— START —

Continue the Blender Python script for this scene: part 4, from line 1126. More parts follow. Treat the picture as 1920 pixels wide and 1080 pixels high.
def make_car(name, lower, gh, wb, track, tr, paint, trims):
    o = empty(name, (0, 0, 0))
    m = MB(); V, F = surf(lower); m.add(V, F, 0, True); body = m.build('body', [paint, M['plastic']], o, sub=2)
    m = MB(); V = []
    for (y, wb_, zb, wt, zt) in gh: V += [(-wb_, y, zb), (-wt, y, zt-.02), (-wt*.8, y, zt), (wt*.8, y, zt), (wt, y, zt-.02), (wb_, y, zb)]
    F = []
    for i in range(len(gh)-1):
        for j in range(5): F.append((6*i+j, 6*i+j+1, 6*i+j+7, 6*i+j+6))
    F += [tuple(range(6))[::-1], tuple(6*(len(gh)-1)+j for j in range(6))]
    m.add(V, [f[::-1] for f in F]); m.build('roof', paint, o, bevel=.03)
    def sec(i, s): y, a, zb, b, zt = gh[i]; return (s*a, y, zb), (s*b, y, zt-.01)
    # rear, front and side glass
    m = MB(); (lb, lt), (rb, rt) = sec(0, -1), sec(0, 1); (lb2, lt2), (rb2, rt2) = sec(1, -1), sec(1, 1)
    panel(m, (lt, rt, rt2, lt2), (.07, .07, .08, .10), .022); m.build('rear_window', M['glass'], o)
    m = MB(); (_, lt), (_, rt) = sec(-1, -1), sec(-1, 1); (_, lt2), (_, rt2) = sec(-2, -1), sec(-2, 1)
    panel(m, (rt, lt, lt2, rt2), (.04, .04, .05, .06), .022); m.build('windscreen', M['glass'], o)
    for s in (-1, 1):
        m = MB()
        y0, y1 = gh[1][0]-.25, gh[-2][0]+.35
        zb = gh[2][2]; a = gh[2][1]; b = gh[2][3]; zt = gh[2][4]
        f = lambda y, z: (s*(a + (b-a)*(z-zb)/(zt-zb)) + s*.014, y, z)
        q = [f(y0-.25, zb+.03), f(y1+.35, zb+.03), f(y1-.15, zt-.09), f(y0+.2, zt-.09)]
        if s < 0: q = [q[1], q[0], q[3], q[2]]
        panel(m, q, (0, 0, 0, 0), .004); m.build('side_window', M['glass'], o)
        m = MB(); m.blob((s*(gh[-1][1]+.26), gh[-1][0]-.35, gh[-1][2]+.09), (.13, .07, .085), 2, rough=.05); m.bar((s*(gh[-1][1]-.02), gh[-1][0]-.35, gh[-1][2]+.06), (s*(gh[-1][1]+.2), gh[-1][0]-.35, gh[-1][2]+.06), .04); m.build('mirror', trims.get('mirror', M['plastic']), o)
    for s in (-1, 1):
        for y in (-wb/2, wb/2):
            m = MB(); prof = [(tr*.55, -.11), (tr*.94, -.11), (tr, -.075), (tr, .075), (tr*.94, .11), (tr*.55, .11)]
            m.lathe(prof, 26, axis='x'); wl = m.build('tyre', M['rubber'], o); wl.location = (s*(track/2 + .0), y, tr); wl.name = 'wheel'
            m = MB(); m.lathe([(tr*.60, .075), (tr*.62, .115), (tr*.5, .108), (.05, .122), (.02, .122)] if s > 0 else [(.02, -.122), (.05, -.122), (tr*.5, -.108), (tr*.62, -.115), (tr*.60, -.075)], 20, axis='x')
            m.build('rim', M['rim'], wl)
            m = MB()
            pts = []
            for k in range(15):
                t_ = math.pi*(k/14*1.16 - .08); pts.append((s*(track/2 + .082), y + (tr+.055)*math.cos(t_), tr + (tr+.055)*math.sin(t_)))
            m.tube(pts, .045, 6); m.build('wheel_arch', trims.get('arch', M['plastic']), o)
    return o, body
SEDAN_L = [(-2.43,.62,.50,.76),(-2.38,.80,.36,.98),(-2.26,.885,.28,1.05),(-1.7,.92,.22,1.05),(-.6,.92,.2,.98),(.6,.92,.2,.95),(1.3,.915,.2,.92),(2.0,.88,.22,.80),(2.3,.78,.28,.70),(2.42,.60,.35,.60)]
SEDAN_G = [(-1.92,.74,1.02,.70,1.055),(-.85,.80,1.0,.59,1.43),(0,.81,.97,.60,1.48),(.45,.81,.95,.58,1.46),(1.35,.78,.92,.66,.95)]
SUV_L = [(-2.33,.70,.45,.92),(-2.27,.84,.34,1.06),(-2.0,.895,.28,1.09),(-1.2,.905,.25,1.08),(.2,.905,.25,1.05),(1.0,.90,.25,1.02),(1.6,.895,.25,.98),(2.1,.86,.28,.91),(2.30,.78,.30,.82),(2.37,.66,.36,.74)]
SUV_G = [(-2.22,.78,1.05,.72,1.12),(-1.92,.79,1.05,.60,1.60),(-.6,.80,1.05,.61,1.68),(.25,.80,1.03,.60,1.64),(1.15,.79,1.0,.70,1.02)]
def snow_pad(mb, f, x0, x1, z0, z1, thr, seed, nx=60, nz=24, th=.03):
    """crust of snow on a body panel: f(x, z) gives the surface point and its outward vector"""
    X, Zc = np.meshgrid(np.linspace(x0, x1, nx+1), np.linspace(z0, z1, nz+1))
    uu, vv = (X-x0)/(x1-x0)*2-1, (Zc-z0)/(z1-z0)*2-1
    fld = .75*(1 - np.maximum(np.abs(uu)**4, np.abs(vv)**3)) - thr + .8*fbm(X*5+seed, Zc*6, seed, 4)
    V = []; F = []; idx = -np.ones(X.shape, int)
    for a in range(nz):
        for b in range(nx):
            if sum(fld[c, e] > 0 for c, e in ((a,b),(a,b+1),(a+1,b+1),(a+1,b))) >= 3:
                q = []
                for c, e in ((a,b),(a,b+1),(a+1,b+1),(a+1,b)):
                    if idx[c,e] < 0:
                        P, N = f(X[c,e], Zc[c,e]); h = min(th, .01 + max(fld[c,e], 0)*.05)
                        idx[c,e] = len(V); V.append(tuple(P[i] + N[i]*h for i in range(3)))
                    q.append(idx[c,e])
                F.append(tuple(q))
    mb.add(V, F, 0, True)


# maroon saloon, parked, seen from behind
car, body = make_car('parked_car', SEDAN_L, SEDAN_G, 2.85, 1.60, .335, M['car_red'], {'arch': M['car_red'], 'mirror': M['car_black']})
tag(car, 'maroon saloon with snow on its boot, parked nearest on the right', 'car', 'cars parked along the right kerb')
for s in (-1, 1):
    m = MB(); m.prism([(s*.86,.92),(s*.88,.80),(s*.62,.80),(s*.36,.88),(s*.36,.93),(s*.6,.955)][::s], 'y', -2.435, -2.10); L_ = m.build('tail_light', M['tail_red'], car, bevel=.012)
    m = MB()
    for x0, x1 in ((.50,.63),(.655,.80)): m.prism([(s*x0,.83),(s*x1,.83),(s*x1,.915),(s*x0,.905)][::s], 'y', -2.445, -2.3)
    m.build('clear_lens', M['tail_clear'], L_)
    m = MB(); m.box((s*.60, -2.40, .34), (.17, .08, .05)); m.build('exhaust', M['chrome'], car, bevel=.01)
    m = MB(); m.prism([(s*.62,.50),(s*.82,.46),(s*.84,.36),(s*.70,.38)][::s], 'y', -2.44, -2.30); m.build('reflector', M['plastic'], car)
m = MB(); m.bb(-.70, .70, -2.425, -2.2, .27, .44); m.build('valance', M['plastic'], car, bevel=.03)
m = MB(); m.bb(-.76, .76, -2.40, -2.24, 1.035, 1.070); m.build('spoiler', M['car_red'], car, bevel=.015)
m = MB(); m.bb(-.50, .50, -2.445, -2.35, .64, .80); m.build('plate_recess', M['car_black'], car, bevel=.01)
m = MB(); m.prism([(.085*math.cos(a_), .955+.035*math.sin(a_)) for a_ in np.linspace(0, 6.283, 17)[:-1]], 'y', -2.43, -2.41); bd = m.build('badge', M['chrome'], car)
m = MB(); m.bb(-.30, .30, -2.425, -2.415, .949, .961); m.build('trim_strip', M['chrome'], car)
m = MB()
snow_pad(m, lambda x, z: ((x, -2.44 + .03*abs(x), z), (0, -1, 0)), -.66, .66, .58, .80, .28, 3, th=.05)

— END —

- _Work instructions_
Return each line with "from".

- _The answer_
Continue the Blender Python script for this scene: part 4, from line 1126. More parts follow. Treat the picture as 1920 pixels wide and 1080 pixels high.
# maroon saloon, parked, seen from behind